Todo el conjunto de cristal, masilla y chapa, hacía que pesase más y se lograba una mejor estabilidad en los adelantamientos. Modificábamos el rozamiento, dependiendo del estado de las pistas, lijando la base de la chapa contra el suelo de cemento. Las que no salían tan bien paradas eran las rodillas, la culera o las punteras de las botas de tanto arrastrase por el suelo. Con trozos de tizas que distraíamos del encerado, con un cascote de teja o resto de escayola, marcábamos interminables pistas con la salida, la meta, las bonificaciones, penalizaciones, puentes, ensanches, pasos angostos que era un fiel remedo del estado general que tenían las carreteras que entonces teníamos. En los portales de la escuela y en el pórtico de la iglesia, ambos cubiertos de una fina capa de cemento, eran los únicos sitios ideales para este juego.
Pasado el furor de la chapas, venía el de las peonzas a las que hacíamos bailar en los lugares antes citados. Aún conservo varios modelos. Hacíamos competiciones de duración en las que salían victoriosas las más ligeras. Otras más pesadas que decíamos trompos y "obispos", más raras de ver, representaban un verdadero peligro para las más ligeras, no tanto por el peso como por la mala fe de quien las lanzase. El juego consistía en hacerlas bailar en un círculo, siguiendo un orden. Los tiradores postreros trataban de derribar a las que seguían bailando en el círculo, pues salía vencedora la que se mantuviese más tiempo en movimiento. Se podía lanzar de modo que bailara al revés, sobre el taco en el que se ataba la cuerda. Se las pasaba del suelo a la mano y viceversa, sin frenarlas apenas. En esto, como en todos los demás juegos, había en la escuela verdaderos artistas.
Un remedo de peonza, pero en miniatura, era la pirindola hecha con un disco de madera y una pina en el centro que podía servir los restos de un lápiz. Del carrete del hilo de coser se sacaban dos, cortándolo con la navaja por la mitad. En el invierno las hacíamos de los gavanzos o escaramujos, frutos rojizos de la Rosa canina o rosal silvestre.
El espitu, era un palo afilado que había que clavarlo dentro de un círculo y en orden de tirada previamente concertado entre todos los participantes. Consistía en que nadie lo abatiera, porque si lo conseguía te lo lanzaba lejos mientras decía esta frase: "aguas pido si lo son y si no tarrón". Acto seguido tenía que espitarlo en el prado, un número de veces establecido, antes de que volvieses con él y lograras espitar dentro del círculo.
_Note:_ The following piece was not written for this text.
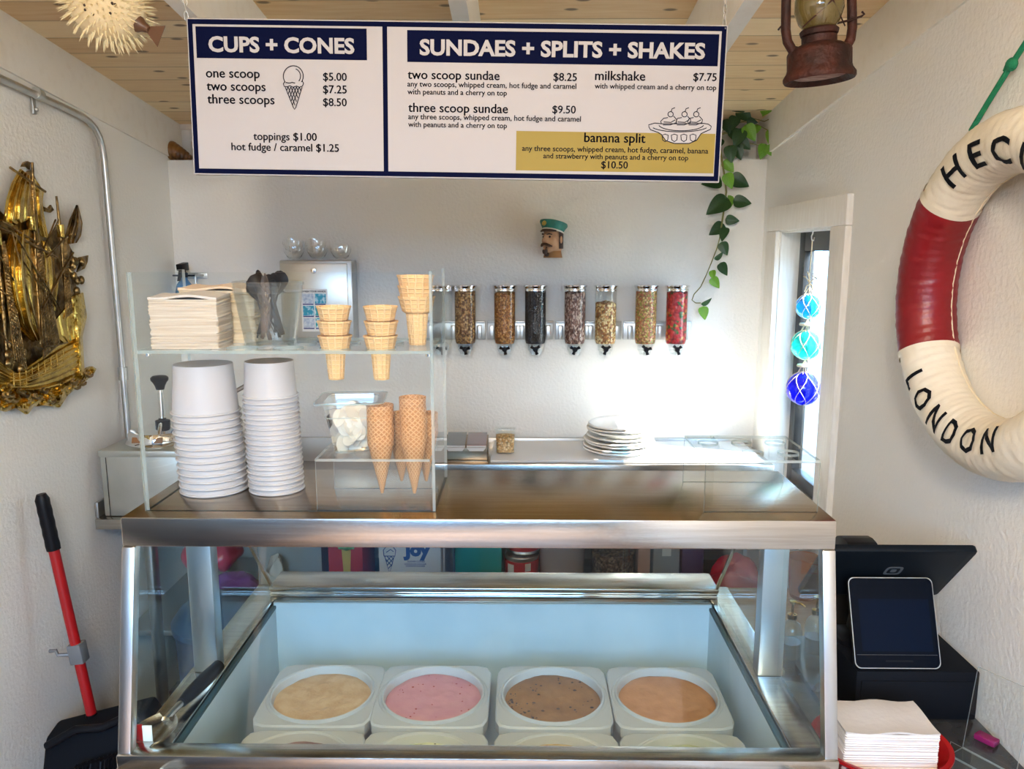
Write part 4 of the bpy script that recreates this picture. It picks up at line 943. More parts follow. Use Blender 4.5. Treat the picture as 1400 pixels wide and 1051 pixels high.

Si ocurría que al caer quedaba clavado, se cambiaban las tornas.
Con cañas fabricábamos zancos sobre los que hacíamos carreras y competiciones de salto incluidas.
Una caña con ramificaciones, previamente quitada la corteza, se convertía en un manillar de bicicleta de carrera o moto de competición. El motor, con la boca imitábamos las arrancadas a pedal, los acelerones, los derrapes y las peligrosas frenadas.
El aro lo sacábamos de una batea o caldero de cinc y la galga de un hierro de cocina al que poníamos un mango de saúco, por ser fácil de ahuecar. Con el aro se hacían carreras, trayectos difíciles, como llevarlo por la pandina de la bolera. Tanto para la ida a la escuela como para la vuelta, llevaba en una mano el maletu y con la otra lo guiaba, con el característico e inolvidable sonido producido por el roce de galga y aro.
Tiragomas, espitaperros, arcos, espadas, pistolas de madera, de agua... y un largo etcétera no eran más que el subproducto de las tres guerras que acababan de padecer nuestros mayores, pero que a nosotros nos llegaron simulados sus cruentos efectos a través de los juegos. Algunos de ellos, seguro que por el daño que podíamos hacernos, estuvieron en cierto modo prohibidos, junto con la navaja que debía tener una medida determinada, pues de no ser así podía ser requisada o capada la punta de un culatazo de Mausser de la pareja que hacía ronda por los pueblos.